## Material
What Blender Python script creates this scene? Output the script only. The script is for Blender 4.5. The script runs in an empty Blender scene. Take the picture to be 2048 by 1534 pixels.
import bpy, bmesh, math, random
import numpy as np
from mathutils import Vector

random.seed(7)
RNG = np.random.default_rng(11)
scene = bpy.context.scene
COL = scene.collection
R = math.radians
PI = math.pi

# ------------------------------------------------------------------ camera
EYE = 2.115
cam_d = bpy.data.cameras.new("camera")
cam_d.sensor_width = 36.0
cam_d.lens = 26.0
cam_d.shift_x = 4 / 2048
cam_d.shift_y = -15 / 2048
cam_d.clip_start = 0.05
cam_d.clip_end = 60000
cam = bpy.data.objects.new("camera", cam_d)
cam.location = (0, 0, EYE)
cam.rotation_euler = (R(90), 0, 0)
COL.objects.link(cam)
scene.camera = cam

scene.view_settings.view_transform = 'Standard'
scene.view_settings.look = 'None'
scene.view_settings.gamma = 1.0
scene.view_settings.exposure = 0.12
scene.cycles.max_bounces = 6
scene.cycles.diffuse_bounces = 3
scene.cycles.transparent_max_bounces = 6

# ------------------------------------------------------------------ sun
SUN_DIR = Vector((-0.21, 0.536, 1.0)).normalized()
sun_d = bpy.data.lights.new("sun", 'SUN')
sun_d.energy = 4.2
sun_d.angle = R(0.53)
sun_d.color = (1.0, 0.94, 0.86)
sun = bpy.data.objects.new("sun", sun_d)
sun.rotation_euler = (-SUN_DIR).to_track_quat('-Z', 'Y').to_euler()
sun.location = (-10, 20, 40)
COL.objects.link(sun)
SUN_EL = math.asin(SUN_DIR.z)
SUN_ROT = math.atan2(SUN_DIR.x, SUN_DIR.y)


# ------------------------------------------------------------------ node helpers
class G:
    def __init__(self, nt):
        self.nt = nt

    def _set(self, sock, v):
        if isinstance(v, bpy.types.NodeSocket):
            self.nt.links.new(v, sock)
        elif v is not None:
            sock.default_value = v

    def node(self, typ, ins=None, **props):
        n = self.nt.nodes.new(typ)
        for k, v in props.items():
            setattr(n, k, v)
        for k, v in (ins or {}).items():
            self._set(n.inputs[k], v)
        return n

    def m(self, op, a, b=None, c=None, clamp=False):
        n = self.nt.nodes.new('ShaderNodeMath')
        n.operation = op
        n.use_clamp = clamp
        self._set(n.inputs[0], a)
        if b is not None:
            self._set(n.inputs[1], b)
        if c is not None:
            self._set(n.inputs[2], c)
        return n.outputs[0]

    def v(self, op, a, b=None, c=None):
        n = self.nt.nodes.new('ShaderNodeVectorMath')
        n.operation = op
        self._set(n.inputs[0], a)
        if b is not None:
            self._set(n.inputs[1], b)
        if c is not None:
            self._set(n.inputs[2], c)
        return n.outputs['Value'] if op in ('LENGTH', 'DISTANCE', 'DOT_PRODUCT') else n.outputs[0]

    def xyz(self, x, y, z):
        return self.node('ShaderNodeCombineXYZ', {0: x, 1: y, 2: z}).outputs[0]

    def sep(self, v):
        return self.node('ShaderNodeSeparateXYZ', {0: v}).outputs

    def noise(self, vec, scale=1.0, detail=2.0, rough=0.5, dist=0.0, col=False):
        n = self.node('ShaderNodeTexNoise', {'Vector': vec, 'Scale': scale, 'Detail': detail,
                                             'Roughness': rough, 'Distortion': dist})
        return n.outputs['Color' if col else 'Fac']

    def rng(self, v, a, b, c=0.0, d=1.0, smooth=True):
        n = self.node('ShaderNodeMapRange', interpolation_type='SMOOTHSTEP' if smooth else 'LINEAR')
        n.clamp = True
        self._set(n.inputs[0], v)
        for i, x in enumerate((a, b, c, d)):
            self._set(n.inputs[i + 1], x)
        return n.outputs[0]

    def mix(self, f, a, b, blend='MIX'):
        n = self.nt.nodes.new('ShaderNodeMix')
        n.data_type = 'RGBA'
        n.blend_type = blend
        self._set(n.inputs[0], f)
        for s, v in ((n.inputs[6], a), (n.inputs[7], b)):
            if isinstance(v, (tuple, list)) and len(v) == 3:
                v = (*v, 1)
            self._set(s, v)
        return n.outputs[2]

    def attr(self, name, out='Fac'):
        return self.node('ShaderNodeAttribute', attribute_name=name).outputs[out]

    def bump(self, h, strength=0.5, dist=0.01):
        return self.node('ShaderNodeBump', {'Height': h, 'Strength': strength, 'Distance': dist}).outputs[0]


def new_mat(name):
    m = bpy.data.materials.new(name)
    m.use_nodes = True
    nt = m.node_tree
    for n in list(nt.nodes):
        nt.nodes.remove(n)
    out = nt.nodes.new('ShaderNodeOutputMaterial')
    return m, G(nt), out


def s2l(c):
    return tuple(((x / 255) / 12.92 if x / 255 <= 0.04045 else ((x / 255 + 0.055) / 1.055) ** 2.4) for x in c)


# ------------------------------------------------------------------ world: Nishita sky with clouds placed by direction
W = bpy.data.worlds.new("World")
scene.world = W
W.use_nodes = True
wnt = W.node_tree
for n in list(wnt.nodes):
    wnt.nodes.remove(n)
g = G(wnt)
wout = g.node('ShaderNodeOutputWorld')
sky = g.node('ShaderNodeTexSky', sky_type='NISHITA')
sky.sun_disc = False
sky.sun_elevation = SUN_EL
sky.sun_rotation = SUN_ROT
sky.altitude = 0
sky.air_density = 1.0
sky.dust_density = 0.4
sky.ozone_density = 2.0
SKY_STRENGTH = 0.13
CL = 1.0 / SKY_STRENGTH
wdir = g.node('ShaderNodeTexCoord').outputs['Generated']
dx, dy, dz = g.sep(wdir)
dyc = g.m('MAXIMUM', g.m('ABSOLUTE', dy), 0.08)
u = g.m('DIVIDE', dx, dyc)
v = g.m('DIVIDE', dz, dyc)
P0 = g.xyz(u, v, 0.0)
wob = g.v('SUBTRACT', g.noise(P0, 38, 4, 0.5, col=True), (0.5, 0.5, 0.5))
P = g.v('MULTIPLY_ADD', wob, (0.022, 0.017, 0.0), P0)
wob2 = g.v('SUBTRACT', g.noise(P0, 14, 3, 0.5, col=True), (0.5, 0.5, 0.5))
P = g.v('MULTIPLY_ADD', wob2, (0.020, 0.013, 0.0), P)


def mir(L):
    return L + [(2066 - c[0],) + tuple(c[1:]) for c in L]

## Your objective
Extract all lines containing the word "scene".

## Task answer
What Blender Python script creates this scene? Output the script only. The script is for Blender 4.5. The script runs in an empty Blender scene. Take the picture to be 2048 by 1534 pixels.
scene = bpy.context.scene
COL = scene.collection
scene.camera = cam
scene.view_settings.view_transform = 'Standard'
scene.view_settings.look = 'None'
scene.view_settings.gamma = 1.0
scene.view_settings.exposure = 0.12
scene.cycles.max_bounces = 6
scene.cycles.diffuse_bounces = 3
scene.cycles.transparent_max_bounces = 6
scene.world = W